Polizei und Anti-Corona-Demos: "Dürfen uns nicht auf der Nase herumtanzen lassen"
München - Hunderte Menschen demonstrierten, ohne Masken, ohne Abstände. Sie tanzten auf dem Marienplatz Polonaise. Sie weigerten sich, den Platz zu verlassen. Erst nach eineinhalb Stunden meldete die Polizei, dass die Versammlung aufgelöst sei.
Geht die Polizei mit zweierlei Maß vor?
Als "unerträglich" bezeichnete Oberbürgermeister Dieter Reiter (SPD) diese Szenen vom 13. März im Nachhinein. Er forderte eine Aufarbeitung des Polizeieinsatzes. Auch als die Polizei am Dienstag dem Stadtrat ihren neuesten Sicherheitsreport vorstellte, forderte der OB: "Wir müssen klar machen, dass wir Hunderte Rechtsverstöße nicht einfach so geschehen lassen."
Und SPD-Stadtrat Christian Vorländer sagte: "Wir dürfen uns nicht auf der Nase herumtanzen lassen." Auch Grünen-Stadtrat Dominik Krause äußerte Unverständnis, wie sich die Polizei bei der Demo verhielt: "Polizisten gehen mit Zollstock durch den Englischen Garten und kontrollieren Abstände." Doch Corona-Leugner konnten vor dem Rathaus tanzen.

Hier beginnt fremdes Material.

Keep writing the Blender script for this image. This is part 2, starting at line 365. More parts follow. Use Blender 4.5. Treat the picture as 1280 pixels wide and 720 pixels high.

Das erwecke den Eindruck, dass die Polizei mit zweierlei Maß vorgehe.
Viel Arbeit durch Corona-Demonstrationen
Tatsächlich machten Corona-Demonstrationen der Polizei 2020 besonders viel Arbeit. Denn anders als eine Party seien Demonstrationen durch die Verfassung geschützt, schilderte Polizeipräsident Thomas Hampel. Das sei eine große Herausforderung. Denn obwohl in diesem Jahr kein Oktoberfest, kaum Fußballspiele oder Feste stattfanden, hatte die Polizei unter freiem Himmel mehr zu tun als in den Vorjahren.
Bei 1.552 Einsätzen (das sind rund 200 mehr als im Vorjahr) waren 21.140 Beamte dabei - doppelt so viele wie 2019. Grund dafür sind laut Polizei die "kräfteintensiven Großversammlungslagen" im Zusammenhang mit Corona - insbesondere in der zweiten Hälfte des Jahres wegen Demonstrationen der Gruppierung "Querdenken", die der bayerische Verfassungsschutz inzwischen zum Teil beobachtet.
"Die Strafe wird auf dem Fuße folgen"
Warum schätzt die Polizei die Demonstranten in ihrem Bericht nicht als politisch rechts ein? Das wollte unter anderem Grünen-Stadtrat Krause wissen. Schließlich wurden Reichsflaggen und Judensterne gesehen. Das stellte der Verein "München ist bunt" fest. Auch die Polizei stellte bei zwei Demos im Herbst fünf Fälle des Verwendens verfassungswidriger Symbole fest.
Doch einer "einheitlichen Couleur" seien die Teilnehmer der Querdenker-Demos nicht zuzuordnen, sagte Polizeipräsident Hampel. Für die Corona-Demonstranten, die an den vergangenen Wochenenden gegen die Auflagen verstießen, soll es jedenfalls möglichst bald Konsequenzen geben. Kreisverwaltungsreferent Thomas Böhle (SPD) kündigte an, dass ihre Fälle priorisiert behandelt werden. "Die Strafe wird auf dem Fuße folgen", sagte er.